Man driving car happily

Getting Hooked on Electric Vehicles

Even with the post-purchase hiccups, Cooley considers himself an EV advocate, something he feels more dealership staff will become as they experience electric driving. “I really got hooked on the Fiat, and let a friend of mine that’s a veterinarian try it out,” he says. “This guy was your stereotypical, outdoorsy pickup truck kind of guy, but after driving my Fiat, he bought a Chevy Bolt, and has embraced it one hundred percent.
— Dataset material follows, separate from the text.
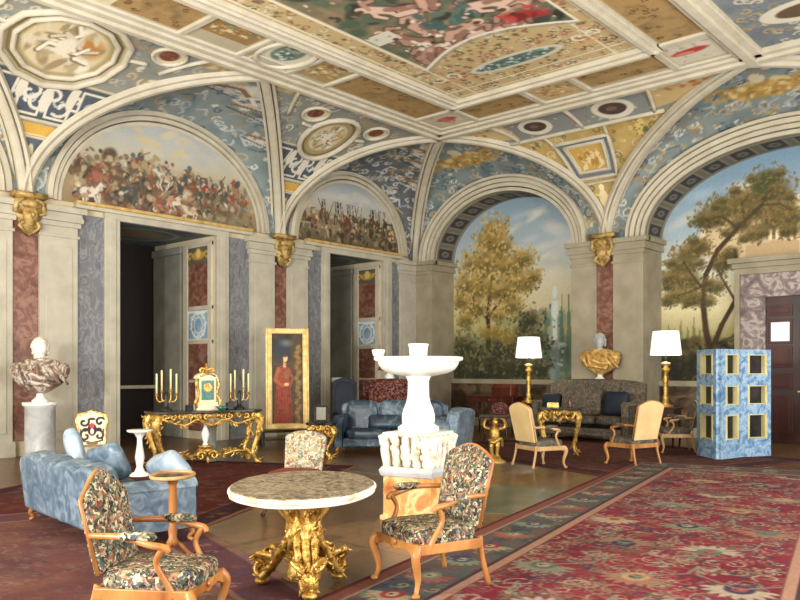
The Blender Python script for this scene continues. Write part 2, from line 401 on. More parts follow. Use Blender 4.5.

He loves the convenience, is tracking his savings on a cost-per-mile basis using an app, and even got his business partner into an EV. They’ve had a couple of hiccups with range being less in the winter, but quickly figured it out after making some adjustments to the way they drive.”

Of course, selling cars is just one part of the dealership business; parts and service often represents half a dealership’s income, and EVs have the potential to be much more disruptive in the workshop. “I read the owner’s manual pretty thoroughly when I got the Fiat. The most eye-opening component was that the first scheduled maintenance, other than tires, was at 100,000 miles… to have the roof rails lubricated! But I also discovered that, due to their weight, electric cars consume tires more frequently, and there is some wear and tear on the regenerative braking components. But the new cars also have a lot more technology in them, that allow dealers to stay close to customers if they’re prepared. Recalls, software updates, and technology alerts on the car are all opportunities to reconnect.”

Two cars at an electric charging station

A Very Bright Future for EVs

Are we reaching a tipping point where electric vehicles are going to be the dominant technology in new cars? Cooley thinks we are about ten years away from wholesale adoption of electric driving, but that the ramp-up will increase with every passing year. “Right now, I think 50 percent of customers would at least consider going electric, if we did a good enough job marketing the cars, and our sales teams were confident in what they are selling. The tipping point will be when we can answer three questions easily for the customer. First, the environment and sustainability. Second, overall affordability, coupling the convenience of not having to go to the gas station along with reduced costs. And third, performance, when the electric vehicle is simply better on all fronts than the gasoline equivalent. We’re not far away from that.”

Legislation, and the associated financial incentives, still play a huge role in EV sales, and Cooley still sees the west coast, particularly Washington, Oregon, and California, as the dominant players, as their regional and local incentives, on top of federal credits, make EV driving most affordable. “It’s simply easier to make the numbers ‘pencil’ in the west,” he says. “But EVs are already becoming so convenient to own and drive that their natural advantages will start to take over.”

In an electric future, where salespeople are well-trained and sufficiently informed on the product and charging, “owning a car may become more subscription-based as well. You might have your monthly payment for the car, and for a few dollars more per month, you’ll have access to a charging network through an app, dealership services, and maybe even detailing. One thing’s for sure: I’ve seen a lot of change in twelve years since starting at Lithia & Driveway, and I’m sure I’m going to see even more in the next twelve.”